A review of the record makes it abundantly clear that there is substantial evidence to support the Tax Review Board’s decision. Quantitatively, the testimony in support of Appellants would tend to support the concept *66that “weight makes right,” but in plodding through it, we find the common thread of it all was that GPEDC as vendee of Appellant received no support from the City Treasury. Mr. Leo Rosen, Chief of Operating Budget, testified that GPEDC did not appear in the City Budget and received no money from the City Treasury. There was testimony that GPEDC was funded by the Department of Commerce, Economic Development Authority, the Urban Coalition, Model Cities Administration and private contributions, but in no way received money from the Philadelphia Treasury. Appellant relies on testimony that the City does provide 20% of the “administrative funding” of the Model Cities Program in Philadelphia, and therefore argues that funding by Model Cities of GPEDC is in fact “funding in whole or in part” by the City. This argument is without merit. Section 19-1401(2) (g) states, “in whole or in part from the City Treasury.” It does not state, “in whole or in part from the Model Cities Treasury which receives monies from the City of Philadelphia Treasury,” as Appellant would suggest.

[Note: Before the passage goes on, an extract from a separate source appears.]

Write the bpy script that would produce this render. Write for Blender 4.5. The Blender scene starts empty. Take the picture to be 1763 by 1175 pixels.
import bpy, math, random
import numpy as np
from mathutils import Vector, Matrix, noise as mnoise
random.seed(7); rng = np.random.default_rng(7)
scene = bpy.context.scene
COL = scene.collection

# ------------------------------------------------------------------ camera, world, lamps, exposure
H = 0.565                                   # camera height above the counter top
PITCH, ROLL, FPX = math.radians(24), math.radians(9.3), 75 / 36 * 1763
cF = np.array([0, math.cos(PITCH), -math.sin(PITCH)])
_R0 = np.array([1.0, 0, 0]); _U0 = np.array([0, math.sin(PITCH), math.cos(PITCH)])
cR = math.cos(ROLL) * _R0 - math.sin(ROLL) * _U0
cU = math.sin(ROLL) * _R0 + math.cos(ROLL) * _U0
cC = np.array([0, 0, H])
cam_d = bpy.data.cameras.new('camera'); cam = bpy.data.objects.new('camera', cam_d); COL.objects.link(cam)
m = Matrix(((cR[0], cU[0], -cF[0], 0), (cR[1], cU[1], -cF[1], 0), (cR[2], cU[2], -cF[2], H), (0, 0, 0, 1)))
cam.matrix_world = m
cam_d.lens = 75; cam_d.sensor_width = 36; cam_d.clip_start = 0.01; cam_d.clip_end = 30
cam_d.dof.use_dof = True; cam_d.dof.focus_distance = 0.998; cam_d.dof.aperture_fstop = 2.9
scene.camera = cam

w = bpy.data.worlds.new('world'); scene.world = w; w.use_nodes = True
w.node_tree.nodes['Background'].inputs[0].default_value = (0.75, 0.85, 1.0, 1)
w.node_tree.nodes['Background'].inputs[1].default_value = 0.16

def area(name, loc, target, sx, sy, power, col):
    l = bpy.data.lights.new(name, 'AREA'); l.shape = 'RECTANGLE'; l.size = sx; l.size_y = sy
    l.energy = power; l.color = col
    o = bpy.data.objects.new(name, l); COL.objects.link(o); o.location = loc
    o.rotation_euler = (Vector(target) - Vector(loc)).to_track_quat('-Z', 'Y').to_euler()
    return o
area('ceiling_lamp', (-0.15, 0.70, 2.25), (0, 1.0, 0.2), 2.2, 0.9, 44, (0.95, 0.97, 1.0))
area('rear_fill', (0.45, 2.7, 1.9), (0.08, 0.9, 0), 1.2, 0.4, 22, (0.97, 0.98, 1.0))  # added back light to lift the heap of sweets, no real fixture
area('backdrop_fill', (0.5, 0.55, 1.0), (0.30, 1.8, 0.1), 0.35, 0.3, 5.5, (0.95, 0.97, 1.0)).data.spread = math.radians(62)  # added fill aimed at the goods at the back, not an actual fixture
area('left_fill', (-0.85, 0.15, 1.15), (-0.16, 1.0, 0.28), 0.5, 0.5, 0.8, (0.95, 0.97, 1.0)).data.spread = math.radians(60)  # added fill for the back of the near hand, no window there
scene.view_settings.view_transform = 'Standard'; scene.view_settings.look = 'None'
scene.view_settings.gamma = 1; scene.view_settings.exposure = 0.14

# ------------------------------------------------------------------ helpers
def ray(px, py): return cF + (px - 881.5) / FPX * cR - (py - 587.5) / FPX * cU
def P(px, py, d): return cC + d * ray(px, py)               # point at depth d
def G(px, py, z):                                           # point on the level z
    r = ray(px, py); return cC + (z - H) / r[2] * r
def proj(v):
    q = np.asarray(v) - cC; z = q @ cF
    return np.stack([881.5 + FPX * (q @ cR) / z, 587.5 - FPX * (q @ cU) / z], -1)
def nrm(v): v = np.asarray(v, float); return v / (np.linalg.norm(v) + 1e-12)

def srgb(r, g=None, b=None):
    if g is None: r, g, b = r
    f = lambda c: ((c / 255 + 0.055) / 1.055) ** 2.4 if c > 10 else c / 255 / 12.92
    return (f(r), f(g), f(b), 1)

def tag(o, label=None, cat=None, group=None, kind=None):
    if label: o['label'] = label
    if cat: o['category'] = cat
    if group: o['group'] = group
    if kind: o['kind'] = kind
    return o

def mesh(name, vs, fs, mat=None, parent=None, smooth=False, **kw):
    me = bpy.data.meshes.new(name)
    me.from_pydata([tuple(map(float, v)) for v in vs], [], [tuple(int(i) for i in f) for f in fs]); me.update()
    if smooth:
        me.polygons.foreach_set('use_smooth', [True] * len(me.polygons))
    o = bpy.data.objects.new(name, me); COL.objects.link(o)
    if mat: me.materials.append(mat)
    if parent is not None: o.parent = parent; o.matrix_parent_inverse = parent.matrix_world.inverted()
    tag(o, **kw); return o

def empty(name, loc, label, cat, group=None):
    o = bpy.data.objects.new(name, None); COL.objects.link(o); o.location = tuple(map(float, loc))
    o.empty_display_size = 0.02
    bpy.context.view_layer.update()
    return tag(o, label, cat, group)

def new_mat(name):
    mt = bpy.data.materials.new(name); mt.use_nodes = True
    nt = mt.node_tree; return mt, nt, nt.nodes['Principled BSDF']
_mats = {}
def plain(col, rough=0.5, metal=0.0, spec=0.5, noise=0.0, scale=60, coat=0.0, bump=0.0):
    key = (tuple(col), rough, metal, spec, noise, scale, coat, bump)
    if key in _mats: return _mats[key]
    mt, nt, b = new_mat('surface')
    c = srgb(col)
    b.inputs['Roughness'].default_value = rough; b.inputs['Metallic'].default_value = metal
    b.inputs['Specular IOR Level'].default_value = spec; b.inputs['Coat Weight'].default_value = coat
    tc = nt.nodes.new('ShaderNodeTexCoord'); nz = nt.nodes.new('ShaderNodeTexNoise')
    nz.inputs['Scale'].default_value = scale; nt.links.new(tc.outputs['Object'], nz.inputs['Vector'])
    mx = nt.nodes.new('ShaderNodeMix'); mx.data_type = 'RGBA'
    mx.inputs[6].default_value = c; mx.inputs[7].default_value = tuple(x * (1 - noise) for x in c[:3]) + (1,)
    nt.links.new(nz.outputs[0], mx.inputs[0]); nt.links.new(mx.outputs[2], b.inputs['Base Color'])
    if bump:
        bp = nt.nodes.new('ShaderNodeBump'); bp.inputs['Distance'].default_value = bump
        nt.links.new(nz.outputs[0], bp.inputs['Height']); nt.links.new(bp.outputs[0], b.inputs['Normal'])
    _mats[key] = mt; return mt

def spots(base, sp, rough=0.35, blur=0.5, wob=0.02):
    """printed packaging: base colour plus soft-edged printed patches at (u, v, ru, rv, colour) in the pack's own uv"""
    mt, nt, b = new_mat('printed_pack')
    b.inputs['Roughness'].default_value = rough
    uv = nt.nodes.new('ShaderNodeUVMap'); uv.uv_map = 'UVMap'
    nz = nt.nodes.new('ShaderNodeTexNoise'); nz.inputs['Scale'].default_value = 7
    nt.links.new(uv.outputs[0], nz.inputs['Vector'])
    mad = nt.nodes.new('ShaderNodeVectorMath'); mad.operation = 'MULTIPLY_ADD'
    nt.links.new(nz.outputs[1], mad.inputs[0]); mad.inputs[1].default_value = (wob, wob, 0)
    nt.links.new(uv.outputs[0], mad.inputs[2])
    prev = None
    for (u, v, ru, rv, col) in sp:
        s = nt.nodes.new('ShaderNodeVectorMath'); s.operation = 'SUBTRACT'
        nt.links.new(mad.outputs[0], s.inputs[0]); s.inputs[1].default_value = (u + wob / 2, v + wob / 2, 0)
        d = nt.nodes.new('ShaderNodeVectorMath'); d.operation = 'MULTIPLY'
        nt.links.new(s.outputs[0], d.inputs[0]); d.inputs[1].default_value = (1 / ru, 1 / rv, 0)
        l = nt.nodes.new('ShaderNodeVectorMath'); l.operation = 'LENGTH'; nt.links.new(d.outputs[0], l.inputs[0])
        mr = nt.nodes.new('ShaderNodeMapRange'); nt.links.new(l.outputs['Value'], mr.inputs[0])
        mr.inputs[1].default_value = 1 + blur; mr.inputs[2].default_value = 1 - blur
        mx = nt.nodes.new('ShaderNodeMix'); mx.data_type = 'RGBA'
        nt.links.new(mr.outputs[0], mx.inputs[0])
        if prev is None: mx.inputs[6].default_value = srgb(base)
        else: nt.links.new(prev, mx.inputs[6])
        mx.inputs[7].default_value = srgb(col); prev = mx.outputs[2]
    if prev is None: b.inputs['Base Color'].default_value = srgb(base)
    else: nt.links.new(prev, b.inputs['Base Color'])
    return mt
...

Appellant also argues that the City “supported” GPEDC, within the meaning of the ordinance, from August through December of 1967, by supplying a manpower specialist who was paid by the City. We agree with the court below that this does not constitute “support by the City Treasury” under Section 19-1401(2) (g). The lending of a single person for a few months is at best de minimus, and not the kind of support contemplated by this exemption. Given these facts, we cannot say the court erred in determining that Appellant had failed to sustain its burden.

Finally, Appellant argues that the failure of the Tax Review Board to adhere to Section 11306 of the Local Agency Law, 53 P.S. §11306, which requires “findings and the reasons for the adjudication,” should be the basis for remand. We find that the Tax Review Board’s *67failure to file an adjudication is not fatal in the instant case. The issue of support by the City was the singular issue for determination by the Tax Review Board. Appellant’s motion and posture in the court below indicate a full understanding of the Tax Review Board’s action. In these circumstances, the failure to follow Section 11306 is not considered prejudicial, and therefore we affirm the order of the Court of Common Pleas and dismiss the appeal.